The band is actually fairly snug on me, but the cotton material is oddly thin - not the substantial thickness of the cups - and bags strangely along the sides. It provides almost zero support.

When Do I Wear It?

Not at all, unfortunately. The construction was so awful, the fit was so poor, and the support so lacking, it actually would cause discomfort by allowing the boobs to shift all over the place. More than an hour or so of that, and abrasion and friction would have created the very eczema issue I was seeking to alleviate. 

I ended up relying on my workhorse Bali's, the Anita Twin, and the occasional assist from my old Natori Luxe, for the two weeks it took for my skin to heal. 

If I were to try again with this style, I would opt for the old breastplate style, with its built-up straps and structure, in a 42DD...maybe even a 42D; the band runs very snug, and the cup increases are huge.
Size: 42DDD

Any eczema sufferers out there, with any success stories in bras or products that helped? I get no relief from cortisone cream, which is all that's usually offered, and have tried omegas and many naturopathic creams (aloe, comfrey, meluca honey, coconut oil) to no effect.

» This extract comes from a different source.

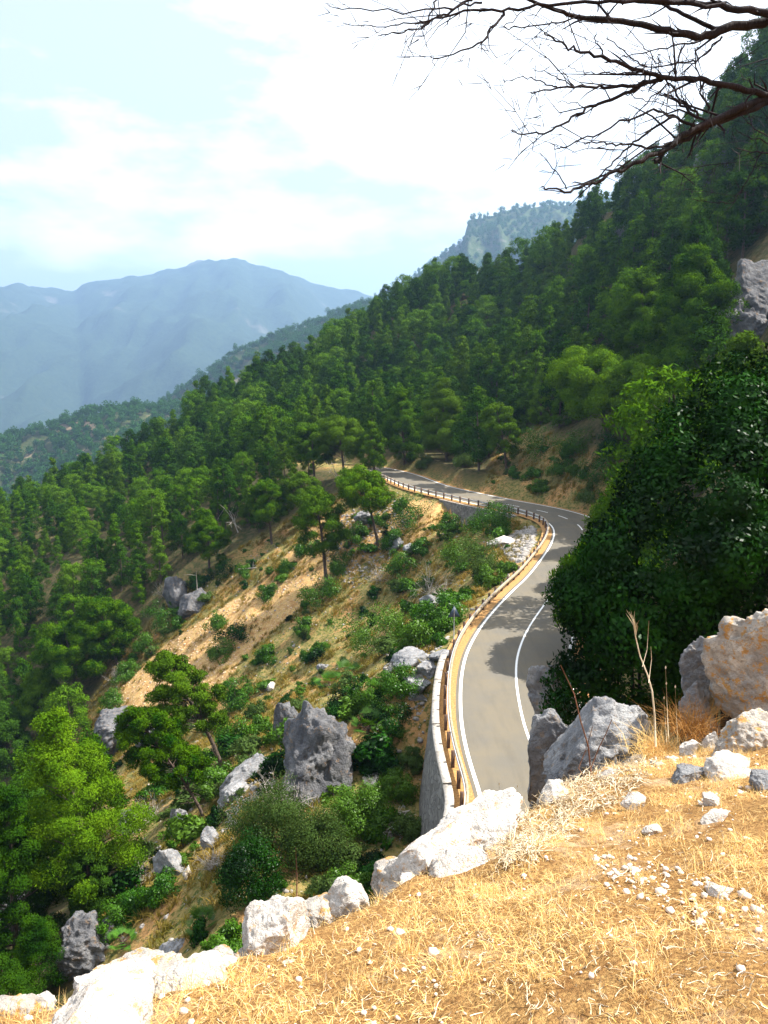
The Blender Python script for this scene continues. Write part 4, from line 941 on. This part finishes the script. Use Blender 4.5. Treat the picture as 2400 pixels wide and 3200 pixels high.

Saturday, October 15, 2016

Review: Fantasie Rebecca Nouveau Spacer bra

Nutshell: virtually the same bra as the Fantasie Rebecca, but less plain and with less irritating trim. (The Nouveau style was apparently discontinued last month so will be around a bit longer on discount sites.)


Very plain, save for the Art Nouveau swirled tracery embroidery along the underband and sides....which you can barely see as it's tucked under the shadow of my boobs. Little tuxedo bows and embroidery on each strap. This color is cream, too pale to serve as a neutral, but I hate it less than my dreaded beige. The Nouveau was supposed to have a lower cut than the regular Rebecca, but I can tell no difference in the height of the gore.

Comfort & Fit

Cups  Fabulous spacer foam: by definition, this fabric is thin and breathable. Kind of remarkable, really; like a loose-weave foam. When I walk around I can actually feel the air flowing to my boobs, similar to a mesh bra but a lot more comfy a fabric. As you can see, you will not get full Tshirt bra style nippy coverage from spacer foam. It's enough camouflage for me personally, but although I'm not typically prone to headlight issues, you can clearly see some outline.

 The cups run large, by around 1-1/2 cups. I'm wearing an FF from 4 years ago here, i.e., 2 cup sizes smaller than my usual GG. I could go up a cup today - due to the double-bubble happening on my right side - but it still fits quite well. They are not cut tall, which I appreciate.

The shape is very round, with even fullness in the cup, which is shallow at the gore, but otherwise quite deep. 

Band   It's a standard Fantasie band: snug, and with only 2 hooks. It's surprisingly comfy considering that, but it does have that unfortunate UK construction where the band angles upward in the back. That can make it appear the band is riding up, which is not the case at all. It simply isn't angled downward slightly - as so many European bands are - which has the great feature of counter-balancing the weight of the boobs and fitting securely and without the need for tightness. A far better design approach than simply insisting upon tight bands, which balance the weight through sheer constriction. I digress.

Straps  Nicely placed. They are not center pull, so can still be worn with wide(ish) necklines, but are placed a little further in than the usual balconette, while also angling in at the back. They are on the thin side of average, which is fine, because due to the design they are not carrying too much weight.

Shape  Very rounded and a little wide.  

It accommodates quite a bit of upper fullness and the spacer foam fabric is flexible enough to actually let my boob retain its natural shape on top.

I'd say full-on-bottom shapes will experience some empty space at the top of the cup, but balanced and full-on-tops will enjoy the fabric respecting their natural upper boob sovereignty.

The shape is not minimized exactly but the projection is softened which makes flowy tops or boxy shapes hang much better. No boob tent issues here.

When Do I Wear It?

When I want a very round shape, with more coverage and smoothness than a seamed bra can provide, but don't want a full-on molded foam Tshirt bra. Especially during warm weather and clingy fabrics.